As much as it is known for its natural landscape, Cape Town's very identity is shaped by its iconic events. Locals and visitors from different backgrounds often find themselves celebrating side-by-side in the city's wide selection of annual cultural celebrations.

Here is a list of some of the city's not-to-be-missed yearly events.

Cape Minstrel Carnival (January)

This uniquely Cape Town carnival has its roots in 19th-century slaves being given the day after New Year's Day off. As a result, the event is also known as "tweede nuwe jaar" ("second new year"). After slavery was abolished in the Cape, the parade became a celebration of the community's newfound freedom. Today, it is a symbol of their freedom from Apartheid, too. Participants dress up as minstrels, form troupes and march in colourful parades, singing and dancing as they make their way through the city centre. Troupes prepare for months ahead of the event, competing for various prizes and accolades. 

The Sun Met (February)

Previously known as the J&B Met, this is both the city's biggest horseracing event of the year and a fashion lifestyle event attended by the city's rich, famous and beautiful. The place to see and be seen, the Met sees attendants vying for the coveted honour of being dubbed "best dressed". With all the glitz and glamour, one can easily forget that the ostensible reason for the event is a horse race.

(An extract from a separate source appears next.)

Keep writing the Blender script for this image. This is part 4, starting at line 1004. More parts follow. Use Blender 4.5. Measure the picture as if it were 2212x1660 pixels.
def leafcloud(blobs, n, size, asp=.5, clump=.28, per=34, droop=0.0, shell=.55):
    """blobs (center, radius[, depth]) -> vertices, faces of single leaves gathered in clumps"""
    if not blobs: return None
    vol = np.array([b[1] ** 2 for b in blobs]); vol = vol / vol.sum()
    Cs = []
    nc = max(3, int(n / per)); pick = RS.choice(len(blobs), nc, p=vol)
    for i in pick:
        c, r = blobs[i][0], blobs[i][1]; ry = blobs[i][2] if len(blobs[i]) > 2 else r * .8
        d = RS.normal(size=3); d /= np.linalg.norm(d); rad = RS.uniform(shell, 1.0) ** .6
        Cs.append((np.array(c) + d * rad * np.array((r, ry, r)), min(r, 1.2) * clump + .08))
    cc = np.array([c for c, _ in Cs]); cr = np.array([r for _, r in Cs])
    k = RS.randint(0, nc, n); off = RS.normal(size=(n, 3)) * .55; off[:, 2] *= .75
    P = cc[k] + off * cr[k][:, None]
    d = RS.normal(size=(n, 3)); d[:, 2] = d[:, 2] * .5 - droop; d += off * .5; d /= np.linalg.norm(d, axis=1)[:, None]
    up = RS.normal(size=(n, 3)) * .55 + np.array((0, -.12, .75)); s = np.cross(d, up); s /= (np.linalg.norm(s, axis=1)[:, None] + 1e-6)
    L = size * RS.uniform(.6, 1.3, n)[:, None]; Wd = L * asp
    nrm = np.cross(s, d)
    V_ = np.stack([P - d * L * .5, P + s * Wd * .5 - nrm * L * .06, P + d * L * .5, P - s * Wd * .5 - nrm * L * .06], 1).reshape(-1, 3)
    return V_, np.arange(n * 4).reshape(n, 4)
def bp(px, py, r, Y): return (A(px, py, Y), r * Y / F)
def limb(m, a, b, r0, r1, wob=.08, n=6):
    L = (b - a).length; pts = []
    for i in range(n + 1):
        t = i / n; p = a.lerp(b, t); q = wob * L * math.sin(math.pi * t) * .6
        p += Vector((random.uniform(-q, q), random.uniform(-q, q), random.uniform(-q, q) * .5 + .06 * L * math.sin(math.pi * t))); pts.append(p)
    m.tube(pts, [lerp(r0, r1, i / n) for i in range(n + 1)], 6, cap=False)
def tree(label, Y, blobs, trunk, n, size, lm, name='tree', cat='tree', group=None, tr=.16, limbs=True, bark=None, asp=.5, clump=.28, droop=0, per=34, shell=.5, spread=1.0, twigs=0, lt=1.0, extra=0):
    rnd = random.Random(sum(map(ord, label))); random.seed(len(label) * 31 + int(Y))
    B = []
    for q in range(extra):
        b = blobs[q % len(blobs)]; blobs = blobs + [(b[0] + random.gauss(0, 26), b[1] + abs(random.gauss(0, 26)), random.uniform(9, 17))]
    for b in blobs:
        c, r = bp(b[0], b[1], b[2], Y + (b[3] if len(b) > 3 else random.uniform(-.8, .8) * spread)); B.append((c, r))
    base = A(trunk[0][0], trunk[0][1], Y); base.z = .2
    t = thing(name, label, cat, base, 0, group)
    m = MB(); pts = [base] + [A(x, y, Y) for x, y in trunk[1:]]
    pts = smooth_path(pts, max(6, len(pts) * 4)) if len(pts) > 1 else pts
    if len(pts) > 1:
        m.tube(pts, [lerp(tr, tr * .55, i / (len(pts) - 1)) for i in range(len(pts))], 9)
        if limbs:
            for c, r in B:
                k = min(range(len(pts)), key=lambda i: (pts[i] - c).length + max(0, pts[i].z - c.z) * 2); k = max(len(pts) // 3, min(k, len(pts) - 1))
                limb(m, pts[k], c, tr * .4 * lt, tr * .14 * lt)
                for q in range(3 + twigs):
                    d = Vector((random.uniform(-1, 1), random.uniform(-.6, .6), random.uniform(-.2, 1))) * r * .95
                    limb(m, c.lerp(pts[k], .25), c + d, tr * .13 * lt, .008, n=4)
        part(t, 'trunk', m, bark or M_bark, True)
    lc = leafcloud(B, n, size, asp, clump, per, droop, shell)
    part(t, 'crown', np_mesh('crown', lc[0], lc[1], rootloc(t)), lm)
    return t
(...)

Cape Town Cycle Tour (March)

The largest timed cycle race in the world, the Argus (as it's usually known) attracts over 35,000 riders and is a city-stopping showpiece for spectators and cyclists alike. The route starts in the city centre before winding around the coast, over Chapman's Peak, and finally to the finish in Green Point. The vast majority of riders are amateurs which lends the race a fun-filled atmosphere that belies the testing nature of the strenuous 68-mile (109km) route.

Cape Town International Jazz Festival (April)

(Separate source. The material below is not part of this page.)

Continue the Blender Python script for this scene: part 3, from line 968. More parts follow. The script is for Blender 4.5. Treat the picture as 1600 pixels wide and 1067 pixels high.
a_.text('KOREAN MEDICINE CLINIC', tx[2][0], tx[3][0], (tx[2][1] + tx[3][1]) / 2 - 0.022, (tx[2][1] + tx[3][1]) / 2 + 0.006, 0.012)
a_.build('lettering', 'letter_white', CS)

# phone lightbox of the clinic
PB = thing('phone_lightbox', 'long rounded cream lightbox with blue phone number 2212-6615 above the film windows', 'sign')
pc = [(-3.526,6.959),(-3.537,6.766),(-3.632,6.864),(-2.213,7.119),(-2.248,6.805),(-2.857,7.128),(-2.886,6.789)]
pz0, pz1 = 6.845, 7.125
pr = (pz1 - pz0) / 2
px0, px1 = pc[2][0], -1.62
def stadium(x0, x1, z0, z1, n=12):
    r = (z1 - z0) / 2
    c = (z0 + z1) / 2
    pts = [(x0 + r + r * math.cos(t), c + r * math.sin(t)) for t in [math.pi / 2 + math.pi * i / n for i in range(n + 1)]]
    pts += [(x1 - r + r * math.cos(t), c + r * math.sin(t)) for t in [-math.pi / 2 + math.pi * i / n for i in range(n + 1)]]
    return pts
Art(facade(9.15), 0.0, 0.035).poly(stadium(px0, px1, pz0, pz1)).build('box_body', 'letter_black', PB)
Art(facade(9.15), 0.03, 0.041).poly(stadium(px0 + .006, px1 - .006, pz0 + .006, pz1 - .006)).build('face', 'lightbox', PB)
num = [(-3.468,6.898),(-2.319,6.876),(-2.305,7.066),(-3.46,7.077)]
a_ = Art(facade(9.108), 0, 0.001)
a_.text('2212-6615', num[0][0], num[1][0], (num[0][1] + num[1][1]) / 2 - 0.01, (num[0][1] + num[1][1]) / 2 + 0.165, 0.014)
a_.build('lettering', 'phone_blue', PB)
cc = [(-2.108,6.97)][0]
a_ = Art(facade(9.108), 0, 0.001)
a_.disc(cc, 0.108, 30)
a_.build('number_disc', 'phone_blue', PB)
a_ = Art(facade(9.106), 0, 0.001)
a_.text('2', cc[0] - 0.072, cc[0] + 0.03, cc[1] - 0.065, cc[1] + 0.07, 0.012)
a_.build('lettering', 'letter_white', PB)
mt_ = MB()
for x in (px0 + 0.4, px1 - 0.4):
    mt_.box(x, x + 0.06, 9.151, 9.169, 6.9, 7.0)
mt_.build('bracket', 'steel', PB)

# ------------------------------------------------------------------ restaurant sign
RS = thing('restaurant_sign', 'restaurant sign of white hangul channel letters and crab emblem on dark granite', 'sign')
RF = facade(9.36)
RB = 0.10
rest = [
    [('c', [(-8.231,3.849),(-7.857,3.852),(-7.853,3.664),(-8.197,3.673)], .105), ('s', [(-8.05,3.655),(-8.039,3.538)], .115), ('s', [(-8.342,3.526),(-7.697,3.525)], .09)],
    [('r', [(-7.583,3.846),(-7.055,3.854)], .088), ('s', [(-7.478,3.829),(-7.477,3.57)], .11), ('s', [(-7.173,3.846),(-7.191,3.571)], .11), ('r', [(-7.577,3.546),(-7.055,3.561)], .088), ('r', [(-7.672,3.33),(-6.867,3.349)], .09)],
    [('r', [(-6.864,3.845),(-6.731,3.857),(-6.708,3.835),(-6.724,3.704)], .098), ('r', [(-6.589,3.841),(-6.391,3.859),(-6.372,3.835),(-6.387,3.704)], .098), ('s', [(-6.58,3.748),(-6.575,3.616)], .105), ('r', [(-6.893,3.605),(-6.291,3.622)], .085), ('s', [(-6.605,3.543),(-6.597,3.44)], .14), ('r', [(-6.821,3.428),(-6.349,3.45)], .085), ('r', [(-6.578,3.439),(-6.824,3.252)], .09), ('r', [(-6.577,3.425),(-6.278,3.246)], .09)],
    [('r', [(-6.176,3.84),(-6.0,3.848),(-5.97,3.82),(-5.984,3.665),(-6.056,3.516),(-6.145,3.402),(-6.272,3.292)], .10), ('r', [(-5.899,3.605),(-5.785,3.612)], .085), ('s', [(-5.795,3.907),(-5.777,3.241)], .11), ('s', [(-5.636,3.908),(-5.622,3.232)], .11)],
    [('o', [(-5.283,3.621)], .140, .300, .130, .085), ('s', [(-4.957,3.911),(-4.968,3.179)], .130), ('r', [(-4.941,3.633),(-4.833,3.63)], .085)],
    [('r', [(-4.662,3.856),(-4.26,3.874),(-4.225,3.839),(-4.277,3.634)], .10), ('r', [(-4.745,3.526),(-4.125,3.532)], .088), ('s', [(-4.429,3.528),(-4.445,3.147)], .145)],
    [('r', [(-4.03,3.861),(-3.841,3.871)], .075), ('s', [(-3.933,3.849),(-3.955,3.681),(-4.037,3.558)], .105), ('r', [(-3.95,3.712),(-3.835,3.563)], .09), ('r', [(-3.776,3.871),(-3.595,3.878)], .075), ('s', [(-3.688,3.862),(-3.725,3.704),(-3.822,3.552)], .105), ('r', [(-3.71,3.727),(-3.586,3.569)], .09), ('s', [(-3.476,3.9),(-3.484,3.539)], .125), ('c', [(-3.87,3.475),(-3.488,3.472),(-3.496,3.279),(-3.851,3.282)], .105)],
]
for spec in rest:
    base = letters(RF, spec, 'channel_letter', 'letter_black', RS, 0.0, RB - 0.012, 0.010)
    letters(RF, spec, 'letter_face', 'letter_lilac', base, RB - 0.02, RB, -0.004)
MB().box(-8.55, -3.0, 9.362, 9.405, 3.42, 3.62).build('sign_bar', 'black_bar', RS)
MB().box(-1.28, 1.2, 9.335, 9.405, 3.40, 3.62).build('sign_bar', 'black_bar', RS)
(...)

Starting out as the North Sea Jazz Festival in 2000, the Cape Town Jazz Festival has grown to become one of the city's most prominent yearly events. It is the fourth-largest jazz festival in the world and the biggest jazz festival in Africa. The event consistently attracts international performers. In addition to the paid performances that make up the bulk of the programme, the festival also offers those who can't afford the hefty ticket prices a free concert with selected performers at Greenmarket Square.

Hermanus Whale Festival (September)

The best land-based whale watching venue in the world, the quaint town of Hermanus celebrates its aquatic visitors with music and merriment once a year. Walker Bay hosts the Southern Right Whales for several months so, if one misses the festival or prefers quieter conditions, there are other chances besides the festival to see these magnificent creatures.

Kirstenbosch Concerts (November to April)

Every Sunday evening in the summer, the magnificent Kirstenbosch Gardens hosts a series of sunset concerts featuring local and international artists. Bring a blanket and a picnic basket and enjoy great music under a summer sky framed by Table Mountain.

MCQP (December)

The world-famous Mother City Queer Project has become the biggest costume party on the city's calendar. Each year's theme invites outrageous and imaginative costumes and attracts people from across all spectrums – everyone is welcome to join the festivities, regardless of sexual orientation, gender, age or race.